En el negocio policial nadie hace nada sin permiso, por eso se dice que hay un jefe de torturadores en la cárcel de Irak, y otro allá donde se practique la tortura, en este caso en Euskal Herria.
La tortura es una empresa en la que nadie toma decisiones por encima de sus jefes, porque es precisamente la obediencia la que certifica la impunidad y la inmunidad. En la cárcel de Irak se fotografió la tortura eléctrica, cuerpos masacrados, sodomizados con palos y amontonados, y en el búnker de Euskal Herria, los verdugos sin cabeza aparecen disparando a la cabeza de los presos políticos vascos con la venia de su jefe. Otro icono. La historia de Euskal Herria ya tiene bastantes iconos vinculados con la muerte y la tortura, la cal de Lasa y Zabala, los pulmones encharcados de Zabalza, el azul de Unai Romano, el rojo eléctrico de Iratxe, y ahora este vudú escalofriante para descabezar con tiros a los vivos en el papel, dentro de las dependencias policiales.
Lejos de los jíbaros de la Amazonia ecuatoriana que creen que el espíritu de las personas está en su cráneo, y lejos también de los rituales sangrientos con los alfileres incrustados en los ojos de los muñecos del Haití de papá Doc, este vudú occidental consistente en infligir daño en la cabeza de los presos políticos vascos vivos, incluso cuando ya no pueden padecerlo, y adquiere un rango contrario a la razón. Con este ritual de mutilación imaginaria se adquiere el placer íntimo de dominar y ejercer el poder absoluto, una especie de justicia española divina. En el pensamiento de Franz Kafka, se adquiere la vergüenza de ser un hombre.
Rodolfo Ares se congratulaba de ser el primer representante de su grupo en el desfile militar de Madrid, y se puede congratular de perseguir al preso político vasco más allá de la cárcel con un entrenamiento en línea con la historia más abyecta del exterminio. Paralelismo del «fumigar» de Carlos Iturgaiz.

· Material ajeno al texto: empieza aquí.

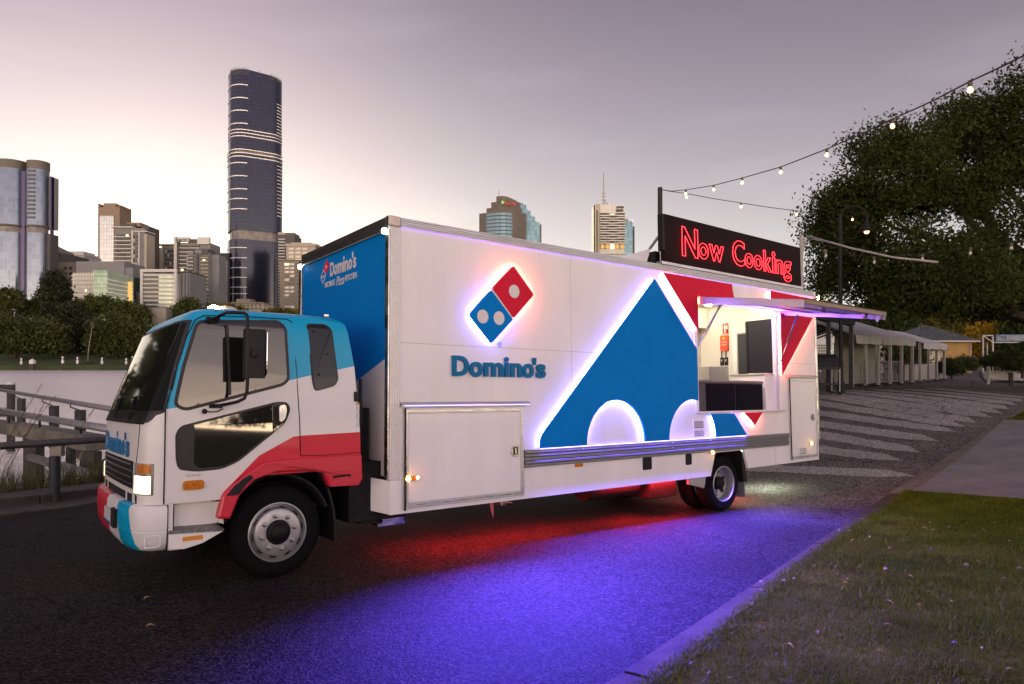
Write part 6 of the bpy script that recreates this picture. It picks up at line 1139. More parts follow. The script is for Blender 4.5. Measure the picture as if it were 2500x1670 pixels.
# --- chassis
T(MB().box(-1.9,8.2,.72,.86,.62,.86).box(-1.9,8.2,1.62,1.76,.62,.86), 'chassis_rail', M_CHAS); T(MB().box(-.35,.3,.2,1.0,.45,1.05), 'battery_box', M_CHAS, bevel=.01); T(MB().box(-.22,-.05,.25,.9,.42,.58), 'engine_sump', M_CHAS)
T(MB().lathe([(0,3.2),(.22,3.2),(.235,3.25),(.235,4.1),(.22,4.15),(0,4.15)], (0,.55,.52), 'x', 20), 'fuel_tank', M_CHAS, smooth=40); T(MB().box(4.3,4.9,.3,.9,.24,.62), 'tool_box', M_CHAS, bevel=.02); T(MB().add([(4.88,.06,.50),(5.30,.06,.51),(5.235,.06,.345),(4.88,.06,.43),(4.88,.10,.50),(5.30,.10,.51),(5.235,.10,.345),(4.88,.10,.43)], [(0,1,2,3),(7,6,5,4),(0,4,5,1),(1,5,6,2),(2,6,7,3),(3,7,4,0)]), 'skirt_bracket', M_ALU)
T(MB().tube([(5.75,.2,.40),(5.75,2.3,.40)], .09, 12).lathe([(0,-.2),(.2,-.12),(.24,0),(.2,.12),(0,.2)], (5.75,1.25,.40), 'y', 16), 'axle', M_CHAS, smooth=40); T(MB().tube([(-1.07,.3,.46),(-1.07,2.2,.46)], .07, 10), 'axle', M_CHAS)
T(MB().box(-.13,-.06,.36,2.1,.62,1.60), 'radiator_louvre', M_CHAS); lv = None
for i in range(12):
    z = 1.07+i*.038; lv = T(MB().add([(-.13,.38,0),(-.13,2.0,0),(-.165,2.0,-.02),(-.165,.38,-.02)], [(0,1,2,3)]), 'slat', mat('louvre grey', (.07,.07,.08), .5), fix=False) if lv is None else inst(lv, truck); lv.location = (0,0,z)
T(MB().tube([(-.19,.30,1.90),(-.19,.30,1.70),(-.19,.29,1.50),(-.19,.30,1.10)], [.018,.018,.03,.03], 8), 'air_snorkel', M_PLAS, smooth=True)
T(MB().add([(1.28,.05,.52),(1.335,.05,.52),(1.325,.03,.42),(1.31,.02,.34),(1.285,.03,.43)], [(0,1,2,3,4)]), 'warning_tag', mat('red tag', (.5,.08,.08), .6), fix=False); T(MB().box(1.48,1.60,.1,.16,.46,.51).tube([(1.5,.1,.48),(1.63,.08,.47)], .015, 6), 'pipe_valve', M_CHROME)
T(MB().box(.05,.30,.25,.5,.40,.50).box(.02,.34,.3,.45,.36,.39), 'side_step', M_CHROME)
ub = MB()
for a, b, y in ((.6,2.9,.45),(3.3,5.0,.25),(6.3,7.2,.9),(-.1,.35,.65)): ub.add([(a,y,.50),(b,y,.50),(b,y+.02,.50),(a,y+.02,.50)], [(0,1,2,3)])
T(ub, 'led_strip', E_UNDER, fix=False)
T(MB().add([(8.25,.9,.55),(8.40,.9,.55),(8.40,1.1,.55),(8.25,1.1,.55)], [(0,1,2,3)]).add([(6.55,.35,.80),(6.75,.35,.80),(6.75,.42,.80),(6.55,.42,.80)], [(0,1,2,3)]), 'work_lamp', led('work lamp', (.85,1.0,.78), 130.), fix=False)
# --- wheels
M_RIM = mat('painted steel rim', (.42,.41,.42), .3, .6, var=.08, vscale=9, dirt=.2); M_NUT = mat('wheel nut', (.33,.32,.32), .3, .8)
def tyre(parent, yo, yi, Rr, x, z):
    m_ = (yo+yi)/2; s = 1 if yi > yo else -1; pr = [(.262, yo+.02*s), (.275, yo+.004*s), (.30, yo), (.36, yo-.004*s), (Rr-.035, yo+.012*s), (Rr-.012, yo+.03*s), (Rr, yo+.055*s)]
    for g in np.linspace(.25, .75, 3): y = yo+(yi-yo)*g; pr += [(Rr, y-.012), (Rr-.012, y-.008), (Rr-.012, y+.008), (Rr, y+.012)] if s > 0 else [(Rr, y+.012), (Rr-.012, y+.008), (Rr-.012, y-.008), (Rr, y-.012)]
    pr += [(Rr, yi-.055*s), (Rr-.035, yi-.012*s), (.30, yi), (.262, yi-.02*s)]
    return MB().lathe(pr, (x, 0, z), 'y', 56).build('tyre', M_RUB, parent, smooth=35)
def wheel(x, y, z, Rr, front, name='wheel'):
    w0 = bpy.data.objects.new(name, None); COL.objects.link(w0); w0.parent = truck; w0.location = (x, y, z); tyre(w0, 0, .25, Rr, 0, 0)
    if front:
        pr = [(.272,.012),(.272,.0),(.262,-.004),(.256,.004),(.25,.03),(.238,.055),(.228,.05),(.222,.018),(.212,-.004),(.195,-.012),(.115,-.012),(.110,-.006)]
        rim = MB().lathe(pr, n=48, axis='y').build('rim', M_RIM, w0, smooth=30)
        for k_ in range(8):
            a = R(45*k_+12); c, s_ = math.cos(a), math.sin(a); MB().lathe([(.024,-.012),(.024,-.017),(.017,-.018),(.017,-.040),(.010,-.044),(.010,-.055),(0,-.057)], (.155*c,0,.155*s_), 'y', 10).build('wheel_nut', M_NUT, w0, smooth=30)
        for k_ in range(10):
            a = R(36*k_+8); c, s_ = math.cos(a), math.sin(a); hb = MB(); P_ = [Vector((.237*c,0,.237*s_))+Vector((-s_,0,c))*.034*math.cos(t)+Vector((c*.6,.6*.0,s_*.6))*.016*math.sin(t)+Vector((0,.028+.004*math.sin(t)*-1,0)) for t in [2*math.pi*q/14 for q in range(14)]]; hb.add([tuple(p-Vector((c*.010,0.012,s_*.010))) for p in P_], [tuple(range(14))]); hb.build('hand_hole', M_GAP, w0, fix=False)
        MB().lathe([(.112,.0),(.112,-.014),(.106,-.03),(.08,-.042),(.076,-.058),(.06,-.066),(.052,-.072),(0,-.074)], n=32, axis='y').build('hub', mat('hub black', (.008,.008,.009), .5, spec=.2), w0, smooth=35)
    else:
        tyre(w0, .34, .585, Rr, 0, 0)
        pr = [(.268,.012),(.268,.0),(.258,-.004),(.252,.004),(.246,.03),(.240,.10),(.232,.128),(.20,.135),(.19,.145),(.16,.152),(.10,.152),(.09,.14)]
        MB().lathe(pr, n=48, axis='y').build('rim', M_RIM, w0, smooth=30)
        for k_ in range(6):
            a = R(60*k_+20); c, s_ = math.cos(a), math.sin(a); MB().plate(circ(.185*c,.185*s_,.034,.034,14), .130, .1335).build('hand_hole', M_GAP, w0)
        MB().lathe([(.10,.15),(.095,.06),(.075,.045),(.06,.03),(0,.028)], n=28, axis='y').build('hub', MATS.get('hub black') or M_CHAS, w0, smooth=35)
        for k_ in range(8):
            a = R(45*k_+9); MB().lathe([(.016,.15),(.016,.125),(.008,.122),(0,.120)], (.132*math.cos(a),0,.132*math.sin(a)), 'y', 8).build('wheel_nut', M_NUT, w0, smooth=30)
    return w0
wheel(-1.075,.15,.463,.422,True); wheel(5.672,.02,.378,.416,False)
for x, y, z, fr2 in ((-1.075,2.40,.463,True),(5.672,2.48,.378,False)):
    w_ = wheel(x, y, z, .42, fr2); w_.rotation_euler = (0,0,math.pi)
# mud flaps and guards
T(MB().add([(6.17,.04,.87),(6.255,.04,.72),(6.315,.04,.36),(6.22,.04,.36),(6.17,.62,.87),(6.255,.62,.72),(6.315,.62,.36),(6.22,.62,.36)], [(0,1,2,3),(7,6,5,4),(1,5,6,2),(0,3,7,4),(3,2,6,7),(0,4,5,1)]), 'mudguard', M_PLAS); T(MB().add([(6.24,.05,.37),(6.27,.05,.37),(6.275,.05,.14),(6.25,.05,.12),(6.24,.6,.37),(6.27,.6,.37),(6.275,.6,.14),(6.25,.6,.12)], [(0,1,2,3),(7,6,5,4),(1,5,6,2),(0,3,7,4),(3,2,6,7),(0,4,5,1)]), 'mud_flap', mat('grey flap', (.20,.20,.23), .7))
fg = MB(); gp_ = [(-.70,.985),(-.63,.90),(-.575,.76),(-.535,.60),(-.52,.48),(-.515,.30)]
for x, z in gp_: fg.v += [(x,.16,z),(x,.60,z),(x+.02,.16,z),(x+.02,.60,z)]
for i in range(len(gp_)-1): a = i*4; fg.f += [(a,a+4,a+5,a+1),(a+2,a+3,a+7,a+6),(a,a+2,a+6,a+4),(a+1,a+5,a+7,a+3)]
fg.m = [0]*len(fg.f); T(fg, 'mud_flap', M_PLAS); T(MB().plate(circ(-1.075,.47,.52,.53,24,20,160)+circ(-1.075,.47,.50,.51,24,160,20), .17, .75), 'mudguard', M_GAP)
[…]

No hace falta que el consejero Rodolfo Ares les pregunte a sus subordinados, a estos que han de ejercer de flamantes hombres buenos, qué se siente al disparar a una persona que está en la cárcel o cuál es la relación entre la ley y la justicia. Está escrito ya en la historia. La cabeza del clérigo criollo, hijo de españoles, Miguel Hidalgo y Costilla, fue mutilada por las tropas españolas para escarmiento del pueblo mexicano que luchaba por la independencia del trono español. Se trataba de uniformados primarios con rabia destructiva que ajenos a todo sentimiento de culpabilidad con sus machetes escribían la ética de su nación sin moral.
Hoy se transita de la certidumbre de aquella ignorancia a la barbarie uniformada con el mismo paso. El vudú siempre ha sido un intercambio con el más allá y lo que hoy es un ritual de ilusionismo traumático placentero que Changó no lo convierta en una insoportable realidad de futuro.